Networking Overview

The Metacloud Networking service (Neutron) lets you define network connectivity and addressing in the cloud using the command-line interface. Using the CLI, you can create, update, and delete a variety of network services including L3 forwarding and NAT and IPsec VPN.

To configure network topologies, you can create and configure networks and subnets and instruct other services, like Compute, to attach virtual devices to ports on these networks. Refer to the Metacloud Controller Installation Guide for networking diagrams.

The Compute service is a prominent consumer of networking resources to provide connectivity for its instances. Networking supports each project having multiple private networks and enables projects to choose their own IP addressing scheme, even if those IP addresses overlap with those that other projects use. There are two types of networks, project and provider networks. It is possible to share any of these types of networks among projects as part of the network creation process.

  • Project Network—A virtual network that a project or an administrator creates. The physical details of the network are not exposed to the project.
  • Provider Network—A virtual network created to map to a specific network in the data center, typically to enable direct access to non-Metacloud resources on that network. Projects can be given access to provider networks.

The primary difference between project networks and provider networks involves the provisioning. Provider networks are created by administrators on behalf of projects and can be dedicated to a particular project, shared by a subset of projects, or shared by all projects. Project networks are created by projects for use by their instances and cannot be shared.

You can create multiple provider or project networks using VLAN IDs (802.1Q tagged) that correspond to VLANs present in the physical network. This allows instances to communicate with each other across your environment. They can also communicate with dedicated servers, firewalls, load balancers, and other networking infrastructure on the same layer 2 VLAN.

Project (Tenant) Networks

The term tenant is used interchangeably with the more current term project.
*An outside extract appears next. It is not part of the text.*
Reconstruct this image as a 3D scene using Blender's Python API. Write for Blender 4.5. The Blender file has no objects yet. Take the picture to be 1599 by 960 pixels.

In a private cloud, a given project may be mapped to a particular business unit, a specific multi-tier application, or even a single application tier. In a public cloud, individual projects generally represent separate organizations.

A project network provides connectivity to a project. You can create, delete, and modify project networks. Each project network is isolated from other project networks by a VLAN.

Provider Networks

A provider network maps to existing physical networks in the data center.

Networking services like Compute connect to provider networks by requesting virtual ports. Networking supports each project having multiple private networks and enables projects to choose their own IP addressing scheme, even if those IP addresses overlap with those that other projects use. See Managing Provider Networks for information about defining your provider network.

To add a provider network to your existing configuration, you must contact Metacloud Support and file a Change-Maintenence Request to edit your configuration files. Include your network configuration settings and the IP addresses for included routers.


Subnets contain a block of IP addresses and associated configuration state. This is also known as the native IPAM (IP Address Management) provided by the networking service for both project and provider networks. Subnets are used to allocate IP addresses when new ports are created on a network.


A port is a connection point for attaching a single device, such as the NIC of a virtual server, to a virtual network. Also describes the associated network configuration, such as the MAC and IP addresses to be used on that port.


This is a logical component that forwards data packets between networks. It also provides L3 and NAT forwarding to provide external network access for VMs on project networks.

Security Groups

A security group acts as a virtual firewall for your Compute instances to control inbound and outbound traffic. Security groups act at the port level, not the subnet level. Each port in a subnet could be assigned to a different set of security groups. If you don’t specify a particular group at launch time, the instance is automatically assigned to the default security group for that network.

Security groups and security group rules give administrators and projects the ability to specify the type of traffic and direction (ingress/egress) that is allowed to pass through a port. A security group is a container for security group rules. When a port is created, it is associated with a security group. If a security group is not specified, the port is associated with a ‘default’ security group. The default group allows all ingress traffic for all other instances in the same project that are assigned to the default group and allows all egress. Rules can be added to this group to change the behavior.